_Stated goal_. Retype only what runs from the first line of the records to the line with "SC.camera = cam", inclusive, and no pictures.

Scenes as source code
--- start ---

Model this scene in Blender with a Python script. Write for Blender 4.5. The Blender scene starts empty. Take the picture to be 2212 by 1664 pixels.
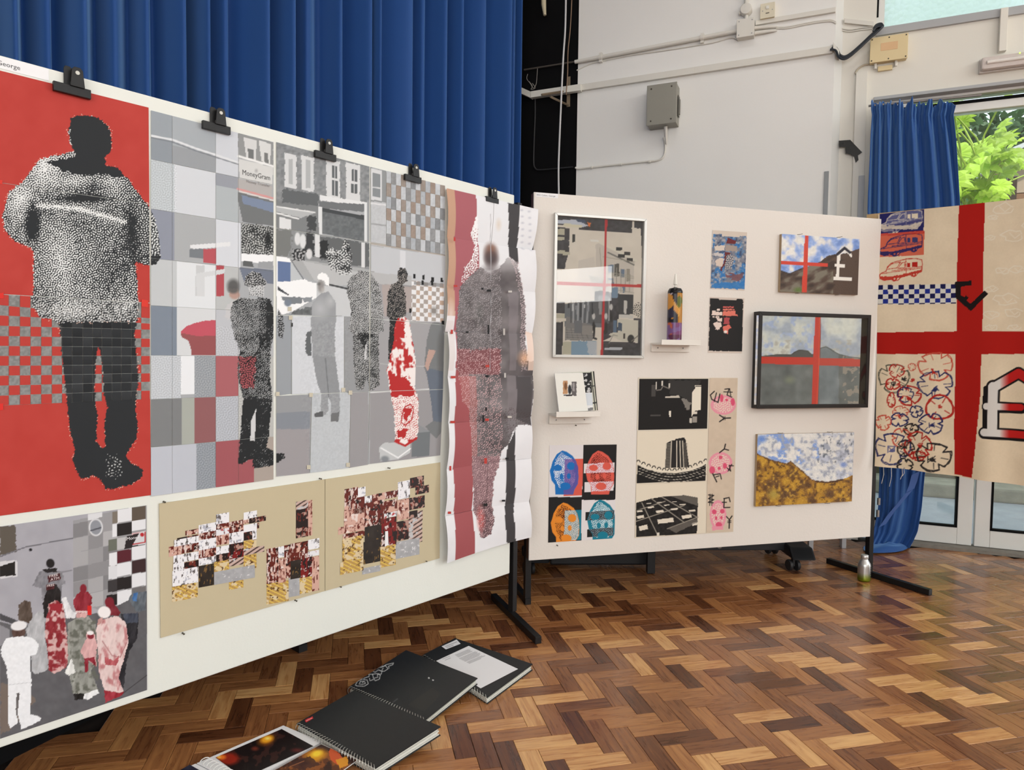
import bpy, bmesh, math, random
import numpy as np
from mathutils import Matrix, Vector
random.seed(7)
SC = bpy.context.scene
COL = SC.collection

# ------------------------------------------------------------------ camera
F = 1470.0; CX, CY = 1106.0, 832.0           # focal length and centre in pixels of the 2212 x 1664 frame
PITCH, ROLL, EYE = math.radians(2.6), math.radians(.715), 1.27
FW = np.array([0, math.cos(PITCH), -math.sin(PITCH)])
_r = np.array([1., 0, 0]); _u = np.cross(_r, FW)
RT = math.cos(ROLL) * _r + math.sin(ROLL) * _u
UP = -math.sin(ROLL) * _r + math.cos(ROLL) * _u
CAM = np.array([0, 0, EYE])
cd = bpy.data.cameras.new('camera'); cam = bpy.data.objects.new('camera', cd); COL.objects.link(cam)
cd.sensor_fit = 'HORIZONTAL'; cd.sensor_width = 36; cd.lens = F / 2212 * 36; cd.clip_start = .02; cd.clip_end = 200
M = Matrix.Identity(4)
for i in range(3):
    M[i][0], M[i][1], M[i][2], M[i][3] = RT[i], UP[i], -FW[i], CAM[i]
cam.matrix_world = M
SC.camera = cam

# ------------------------------------------------------------------ sky, sun, window light, added fill, exposure
E1 = np.array([.91706, -.39875, 0]); E2 = np.array([.39875, .91706, 0]); EZ = np.array([0, 0, 1.])   # hall axes: along the window wall, towards it
def hall(a, b, z=0): return E1 * a + E2 * b + EZ * z
world = bpy.data.worlds.new('sky'); SC.world = world; world.use_nodes = True
bg = world.node_tree.nodes['Background']; bg.inputs[0].default_value = (.80, .90, 1.0, 1); bg.inputs[1].default_value = 2.3
def area(name, loc, aim, sx, sy, power, col=(1, 1, 1)):
    l = bpy.data.lights.new(name, 'AREA'); l.shape = 'RECTANGLE'; l.size = sx; l.size_y = sy; l.energy = power; l.color = col
    o = bpy.data.objects.new(name, l); COL.objects.link(o)
    o.location = loc; o.rotation_euler = Vector(aim).to_track_quat('-Z', 'Y').to_euler()
    return o
area('daylight_far_window_band', hall(6.9, -3.35, 2.55), -E1, 5.2, .62, 105, (.98, .99, 1.0))
area('added_far_high_fill', hall(6.9, -.4, 4.33), -E1 - EZ * .25, 10.5, .72, 250, (.96, .985, 1.0))  # added high fill, out of reach of the picture glass; no window seen there
area('daylight_rear_windows', hall(1.5, -5.9, 2.3), E2, 6.0, 2.6, 360, (.985, .99, 1.0))
area('daylight_garden_doors', hall(4.75, 5.05, 1.75), -E2, 3.3, 3.1, 340, (.93, .97, 1.0))
for a_, b_ in ((-.6, 1.2), (-.6, 3.6), (2.6, 1.2), (2.6, 3.6), (1.0, -2.5)):
    area('added_ceiling_fill', hall(a_, b_, 4.7), -EZ, 1.5, .22, 11, (1.0, .99, .96))  # added overhead fill that lifts floor and wall; no fixtures are seen
sl = bpy.data.lights.new('sun', 'SUN'); sl.energy = 5.5; sl.angle = .05; sl.color = (1, .96, .86)
so = bpy.data.objects.new('sun', sl); COL.objects.link(so); so.rotation_euler = Vector((.15, .60, -1)).to_track_quat('-Z', 'Y').to_euler()
SC.view_settings.view_transform = 'Standard'; SC.view_settings.look = 'None'
SC.view_settings.exposure = -.47; SC.view_settings.gamma = 1.0; SC.view_settings.use_curve_mapping = False

# ------------------------------------------------------------------ pixel -> place helpers
def ray(x, y): return (x - CX) / F * RT - (y - CY) / F * UP + FW
def proj(Q):
    d = np.asarray(Q) - CAM; k = d @ FW
    return CX + F * (d @ RT) / k, CY - F * (d @ UP) / k
class Plane:
    """a flat surface of the place: point, two axes and the normal that faces the room"""
    def __init__(s, P, u, v, n): s.P, s.u, s.v, s.n = [np.array(q, float) for q in (P, u, v, n)]
    def at(s, x, y, off=0):
        d = ray(x, y); P = s.P + s.n * off
        return CAM + d * (np.dot(P - CAM, s.n) / np.dot(d, s.n))
    def uv(s, x, y, off=0):
        q = s.at(x, y, off) - s.P; return np.array([q @ s.u, q @ s.v])
    def pt(s, a, b, off=0): return s.P + s.u * a + s.v * b + s.n * off
    def moved(s, off): return Plane(s.P + s.n * off, s.u, s.v, s.n)
def ground(x, y, z=0):
    d = ray(x, y); return CAM + d * ((z - EYE) / d[2])
def upright(P, deg):
    t = math.radians(deg)
    return Plane(P, (math.sin(t), math.cos(t), 0), EZ, (math.cos(t), -math.sin(t), 0))
B1 = upright(ground(1112, 1335), 42.05)        # front of the long board
B2 = upright(ground(1893, 1248), 74.8)         # front of the far board
PW = Plane(ground(2096, 1185), E1, EZ, -E2)    # glazed doors
W1 = PW.moved(.15)                             # white wall
WP = PW.moved(.10)                             # wall over the doors

# ------------------------------------------------------------------ materials
def lin(c):
    c = np.asarray(c, float) / 255.0
    return np.where(c <= .04045, c / 12.92, ((c + .055) / 1.055) ** 2.4)
MATS = {}
def mat(name, col, rough=.6, metal=0., var=.06, scale=9., bump=0., bscale=80., spec=.4, coat=0., trans=0.):
    if name in MATS: return MATS[name]
    m = bpy.data.materials.new(name); m.use_nodes = True; N = m.node_tree.nodes; L = m.node_tree.links
    b = N['Principled BSDF']; c = lin(col)
    b.inputs['Roughness'].default_value = rough; b.inputs['Metallic'].default_value = metal
    b.inputs['Specular IOR Level'].default_value = spec; b.inputs['Coat Weight'].default_value = coat
    tc = N.new('ShaderNodeTexCoord'); nz = N.new('ShaderNodeTexNoise'); nz.inputs['Scale'].default_value = scale; nz.inputs['Detail'].default_value = 4
    L.new(tc.outputs['Object'], nz.inputs['Vector'])
    mx = N.new('ShaderNodeMix'); mx.data_type = 'RGBA'
    mx.inputs[6].default_value = (*np.clip(c * (1 - var), 0, 1), 1); mx.inputs[7].default_value = (*np.clip(c * (1 + var), 0, 1), 1)
    L.new(nz.outputs['Fac'], mx.inputs[0]); L.new(mx.outputs[2], b.inputs['Base Color'])
    if trans: b.inputs['Transmission Weight'].default_value = trans
    if bump:
        n2 = N.new('ShaderNodeTexNoise'); n2.inputs['Scale'].default_value = bscale; n2.inputs['Detail'].default_value = 3
        L.new(tc.outputs['Object'], n2.inputs['Vector'])
        bp = N.new('ShaderNodeBump'); bp.inputs['Strength'].default_value = bump; bp.inputs['Distance'].default_value = .004
        L.new(n2.outputs['Fac'], bp.inputs['Height']); L.new(bp.outputs[0], b.inputs['Normal'])
    MATS[name] = m; return m
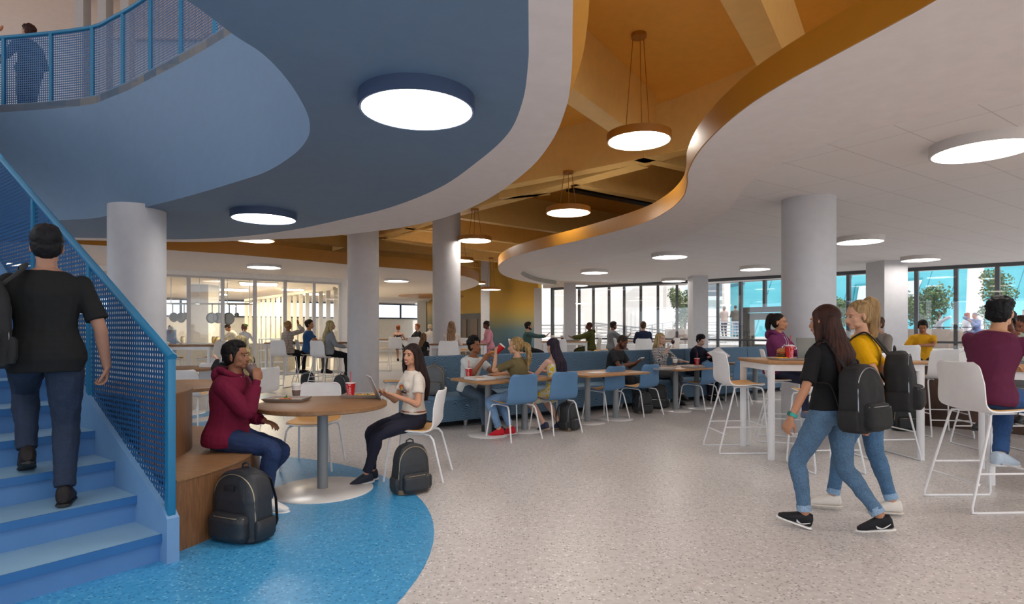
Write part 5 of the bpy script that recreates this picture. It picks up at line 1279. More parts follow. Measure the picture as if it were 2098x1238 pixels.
person('dark haired man in a sage green shirt leaning over the right bar table', 5.62, 6.55, 205, h=1.72, vox=.009, skinc='6A3A28', 
    pose=sit(.77, foot=.3, lean=(8, 22), head=(10, -18, 0), hip=(-.04, .865), LH=(-.15, .5, 1.09), LHd=(.4, .9, 0), LN=(0, 0, -1), RH=(.15, .5, 1.09), RHd=(-.4, .9, 0), RN=(0, 0, -1)),
    top=('shirt', '8A9484', -.05), legs=('trousers', '2A2A30', .93), shoes=(SHOE_K, '333333'), hair=('short', '0C0A0A'))
LEO = NT('spotted_cloth', .85); vv = LEO.n('ShaderNodeTexVoronoi', i_Scale=48.0); LEO.l(LEO.mapping(), vv.inputs['Vector']); LEO.col(LEO.ramp(vv.outputs['Distance'], [(.32, '2A2422'), (.34, 'CFC4B4')], 'CONSTANT')); LEO = LEO.m
person('woman in a black and white spotted top behind the man in the sage shirt', 6.30, 7.15, 205, h=1.62, sex='f', vox=.01, skinc='7A4630', pose=sit(.77, foot=.3, lean=(8, 24), head=(0, -20, 0), hip=(-.04, .865), LH=(-.15, .45, 1.0), RH=(.15, .45, 1.0)),
    top=('tee', LEO, -.05, .15), legs=('trousers', '2A2A30', .93), shoes=(SHOE_K, '333333'), hair=('bun', '2A1A14'))
person('brown haired man in a tan jacket sitting far behind the blonde ponytail girl', XatY(1806, 9.0), 9.0, 190, h=1.62, vox=.011, skinc='B98A70', pose=sit(.76, foot=.3, lean=(2, 8), head=(0, -6, 0), hip=(0, .86), LH=(-.15, .35, 1.05), RH=(.15, .35, 1.05)),
    top=('blazer', '8A8078', -.05), legs=('trousers', '3A3A44', .93), shoes=(SHOE_K, '333333'), hair=('short', '3E2A1E'))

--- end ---

_Solution for this problem_.
Model this scene in Blender with a Python script. Write for Blender 4.5. The Blender scene starts empty. Take the picture to be 2212 by 1664 pixels.
import bpy, bmesh, math, random
import numpy as np
from mathutils import Matrix, Vector
random.seed(7)
SC = bpy.context.scene
COL = SC.collection

# ------------------------------------------------------------------ camera
F = 1470.0; CX, CY = 1106.0, 832.0           # focal length and centre in pixels of the 2212 x 1664 frame
PITCH, ROLL, EYE = math.radians(2.6), math.radians(.715), 1.27
FW = np.array([0, math.cos(PITCH), -math.sin(PITCH)])
_r = np.array([1., 0, 0]); _u = np.cross(_r, FW)
RT = math.cos(ROLL) * _r + math.sin(ROLL) * _u
UP = -math.sin(ROLL) * _r + math.cos(ROLL) * _u
CAM = np.array([0, 0, EYE])
cd = bpy.data.cameras.new('camera'); cam = bpy.data.objects.new('camera', cd); COL.objects.link(cam)
cd.sensor_fit = 'HORIZONTAL'; cd.sensor_width = 36; cd.lens = F / 2212 * 36; cd.clip_start = .02; cd.clip_end = 200
M = Matrix.Identity(4)
for i in range(3):
    M[i][0], M[i][1], M[i][2], M[i][3] = RT[i], UP[i], -FW[i], CAM[i]
cam.matrix_world = M
SC.camera = cam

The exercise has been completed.